## Dataset excerpt
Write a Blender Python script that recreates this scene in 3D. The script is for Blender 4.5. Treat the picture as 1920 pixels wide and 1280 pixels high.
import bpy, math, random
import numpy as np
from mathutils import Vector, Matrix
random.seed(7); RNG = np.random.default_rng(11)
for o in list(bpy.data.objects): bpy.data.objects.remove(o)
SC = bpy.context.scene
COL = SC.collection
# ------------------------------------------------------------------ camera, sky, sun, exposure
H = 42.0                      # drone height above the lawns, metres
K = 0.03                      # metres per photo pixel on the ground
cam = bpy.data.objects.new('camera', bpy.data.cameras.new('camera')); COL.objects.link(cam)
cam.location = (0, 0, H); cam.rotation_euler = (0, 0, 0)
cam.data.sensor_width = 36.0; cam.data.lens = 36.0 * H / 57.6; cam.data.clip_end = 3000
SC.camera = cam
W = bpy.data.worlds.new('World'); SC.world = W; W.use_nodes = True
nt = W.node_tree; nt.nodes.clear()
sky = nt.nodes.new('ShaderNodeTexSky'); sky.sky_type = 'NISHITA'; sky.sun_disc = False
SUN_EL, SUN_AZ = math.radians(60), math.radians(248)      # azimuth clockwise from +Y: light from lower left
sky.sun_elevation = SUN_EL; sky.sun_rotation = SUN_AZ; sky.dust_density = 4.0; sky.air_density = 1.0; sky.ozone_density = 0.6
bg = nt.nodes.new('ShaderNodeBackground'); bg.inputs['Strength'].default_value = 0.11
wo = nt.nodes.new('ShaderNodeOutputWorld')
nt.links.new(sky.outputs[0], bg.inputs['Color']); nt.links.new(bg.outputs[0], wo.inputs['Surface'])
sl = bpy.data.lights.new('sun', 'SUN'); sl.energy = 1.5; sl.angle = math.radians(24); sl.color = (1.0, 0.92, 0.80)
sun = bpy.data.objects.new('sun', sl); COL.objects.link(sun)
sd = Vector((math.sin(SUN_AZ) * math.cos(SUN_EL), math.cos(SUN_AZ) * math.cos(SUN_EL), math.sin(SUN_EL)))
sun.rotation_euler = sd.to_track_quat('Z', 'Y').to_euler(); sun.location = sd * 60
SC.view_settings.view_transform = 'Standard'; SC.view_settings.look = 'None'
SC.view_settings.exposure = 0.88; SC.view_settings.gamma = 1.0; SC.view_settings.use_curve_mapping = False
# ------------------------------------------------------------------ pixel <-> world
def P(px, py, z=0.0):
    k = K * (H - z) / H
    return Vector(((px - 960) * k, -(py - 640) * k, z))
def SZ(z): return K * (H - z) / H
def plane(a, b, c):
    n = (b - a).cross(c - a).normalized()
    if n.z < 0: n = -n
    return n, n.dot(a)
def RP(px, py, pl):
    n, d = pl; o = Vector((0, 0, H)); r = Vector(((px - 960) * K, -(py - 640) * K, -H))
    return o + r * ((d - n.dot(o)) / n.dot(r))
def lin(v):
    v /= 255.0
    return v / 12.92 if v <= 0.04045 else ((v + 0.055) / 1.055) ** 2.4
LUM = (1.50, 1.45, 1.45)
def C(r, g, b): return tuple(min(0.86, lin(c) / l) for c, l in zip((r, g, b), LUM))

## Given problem
Recopy the whole listing exactly.

## Correct result
Write a Blender Python script that recreates this scene in 3D. The script is for Blender 4.5. Treat the picture as 1920 pixels wide and 1280 pixels high.
import bpy, math, random
import numpy as np
from mathutils import Vector, Matrix
random.seed(7); RNG = np.random.default_rng(11)
for o in list(bpy.data.objects): bpy.data.objects.remove(o)
SC = bpy.context.scene
COL = SC.collection
# ------------------------------------------------------------------ camera, sky, sun, exposure
H = 42.0                      # drone height above the lawns, metres
K = 0.03                      # metres per photo pixel on the ground
cam = bpy.data.objects.new('camera', bpy.data.cameras.new('camera')); COL.objects.link(cam)
cam.location = (0, 0, H); cam.rotation_euler = (0, 0, 0)
cam.data.sensor_width = 36.0; cam.data.lens = 36.0 * H / 57.6; cam.data.clip_end = 3000
SC.camera = cam
W = bpy.data.worlds.new('World'); SC.world = W; W.use_nodes = True
nt = W.node_tree; nt.nodes.clear()
sky = nt.nodes.new('ShaderNodeTexSky'); sky.sky_type = 'NISHITA'; sky.sun_disc = False
SUN_EL, SUN_AZ = math.radians(60), math.radians(248)      # azimuth clockwise from +Y: light from lower left
sky.sun_elevation = SUN_EL; sky.sun_rotation = SUN_AZ; sky.dust_density = 4.0; sky.air_density = 1.0; sky.ozone_density = 0.6
bg = nt.nodes.new('ShaderNodeBackground'); bg.inputs['Strength'].default_value = 0.11
wo = nt.nodes.new('ShaderNodeOutputWorld')
nt.links.new(sky.outputs[0], bg.inputs['Color']); nt.links.new(bg.outputs[0], wo.inputs['Surface'])
sl = bpy.data.lights.new('sun', 'SUN'); sl.energy = 1.5; sl.angle = math.radians(24); sl.color = (1.0, 0.92, 0.80)
sun = bpy.data.objects.new('sun', sl); COL.objects.link(sun)
sd = Vector((math.sin(SUN_AZ) * math.cos(SUN_EL), math.cos(SUN_AZ) * math.cos(SUN_EL), math.sin(SUN_EL)))
sun.rotation_euler = sd.to_track_quat('Z', 'Y').to_euler(); sun.location = sd * 60
SC.view_settings.view_transform = 'Standard'; SC.view_settings.look = 'None'
SC.view_settings.exposure = 0.88; SC.view_settings.gamma = 1.0; SC.view_settings.use_curve_mapping = False
# ------------------------------------------------------------------ pixel <-> world
def P(px, py, z=0.0):
    k = K * (H - z) / H
    return Vector(((px - 960) * k, -(py - 640) * k, z))
def SZ(z): return K * (H - z) / H
def plane(a, b, c):
    n = (b - a).cross(c - a).normalized()
    if n.z < 0: n = -n
    return n, n.dot(a)
def RP(px, py, pl):
    n, d = pl; o = Vector((0, 0, H)); r = Vector(((px - 960) * K, -(py - 640) * K, -H))
    return o + r * ((d - n.dot(o)) / n.dot(r))
def lin(v):
    v /= 255.0
    return v / 12.92 if v <= 0.04045 else ((v + 0.055) / 1.055) ** 2.4
LUM = (1.50, 1.45, 1.45)
def C(r, g, b): return tuple(min(0.86, lin(c) / l) for c, l in zip((r, g, b), LUM))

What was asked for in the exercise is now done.